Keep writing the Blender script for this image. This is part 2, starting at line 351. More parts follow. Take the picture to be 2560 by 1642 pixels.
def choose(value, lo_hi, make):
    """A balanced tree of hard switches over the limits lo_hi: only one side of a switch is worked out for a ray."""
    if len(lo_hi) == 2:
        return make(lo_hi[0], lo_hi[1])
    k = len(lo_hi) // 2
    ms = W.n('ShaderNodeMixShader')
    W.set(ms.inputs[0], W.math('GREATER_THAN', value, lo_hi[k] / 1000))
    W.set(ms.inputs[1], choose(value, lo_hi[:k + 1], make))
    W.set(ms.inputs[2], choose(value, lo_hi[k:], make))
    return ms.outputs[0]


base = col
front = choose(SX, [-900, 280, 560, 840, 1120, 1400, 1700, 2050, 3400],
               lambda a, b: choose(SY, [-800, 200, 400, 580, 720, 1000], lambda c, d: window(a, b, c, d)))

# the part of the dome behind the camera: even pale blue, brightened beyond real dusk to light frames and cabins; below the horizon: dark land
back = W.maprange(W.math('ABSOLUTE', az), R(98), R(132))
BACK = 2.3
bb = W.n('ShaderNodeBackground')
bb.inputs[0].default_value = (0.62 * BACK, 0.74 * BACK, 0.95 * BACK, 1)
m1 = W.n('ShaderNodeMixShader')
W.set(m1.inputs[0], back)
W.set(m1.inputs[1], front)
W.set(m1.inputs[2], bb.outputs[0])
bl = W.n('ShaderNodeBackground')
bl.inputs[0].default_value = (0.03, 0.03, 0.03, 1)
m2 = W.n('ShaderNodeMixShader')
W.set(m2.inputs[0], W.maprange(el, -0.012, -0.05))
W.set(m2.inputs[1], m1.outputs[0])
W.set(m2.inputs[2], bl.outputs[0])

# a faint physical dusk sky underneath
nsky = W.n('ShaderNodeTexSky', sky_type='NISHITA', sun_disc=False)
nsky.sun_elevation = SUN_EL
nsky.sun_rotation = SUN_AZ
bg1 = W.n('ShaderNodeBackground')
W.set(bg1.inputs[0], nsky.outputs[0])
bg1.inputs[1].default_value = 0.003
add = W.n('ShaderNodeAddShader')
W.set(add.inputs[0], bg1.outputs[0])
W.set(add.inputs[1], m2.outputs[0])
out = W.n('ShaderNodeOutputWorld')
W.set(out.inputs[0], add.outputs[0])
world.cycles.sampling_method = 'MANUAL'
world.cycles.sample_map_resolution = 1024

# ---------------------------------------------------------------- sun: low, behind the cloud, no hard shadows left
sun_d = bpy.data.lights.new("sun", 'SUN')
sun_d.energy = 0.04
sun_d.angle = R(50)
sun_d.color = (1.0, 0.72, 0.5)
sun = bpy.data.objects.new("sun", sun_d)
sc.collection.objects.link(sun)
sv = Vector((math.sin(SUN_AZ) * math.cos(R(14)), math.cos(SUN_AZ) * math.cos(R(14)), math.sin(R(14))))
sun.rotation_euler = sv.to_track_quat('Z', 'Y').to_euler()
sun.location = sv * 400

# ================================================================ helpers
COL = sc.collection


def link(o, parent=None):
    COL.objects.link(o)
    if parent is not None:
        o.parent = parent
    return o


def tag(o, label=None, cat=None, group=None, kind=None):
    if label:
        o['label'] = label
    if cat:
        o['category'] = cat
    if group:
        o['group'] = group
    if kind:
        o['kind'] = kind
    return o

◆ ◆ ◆

Task brief. Write out, unaltered, the lines from the opening of the listing through the line that includes "lambda a, b: choose(SY, [-800, 200, 400, 580, 720, 1000], lambda".

Worked solution.
Keep writing the Blender script for this image. This is part 2, starting at line 351. More parts follow. Take the picture to be 2560 by 1642 pixels.
def choose(value, lo_hi, make):
    """A balanced tree of hard switches over the limits lo_hi: only one side of a switch is worked out for a ray."""
    if len(lo_hi) == 2:
        return make(lo_hi[0], lo_hi[1])
    k = len(lo_hi) // 2
    ms = W.n('ShaderNodeMixShader')
    W.set(ms.inputs[0], W.math('GREATER_THAN', value, lo_hi[k] / 1000))
    W.set(ms.inputs[1], choose(value, lo_hi[:k + 1], make))
    W.set(ms.inputs[2], choose(value, lo_hi[k:], make))
    return ms.outputs[0]


base = col
front = choose(SX, [-900, 280, 560, 840, 1120, 1400, 1700, 2050, 3400],
               lambda a, b: choose(SY, [-800, 200, 400, 580, 720, 1000], lambda c, d: window(a, b, c, d)))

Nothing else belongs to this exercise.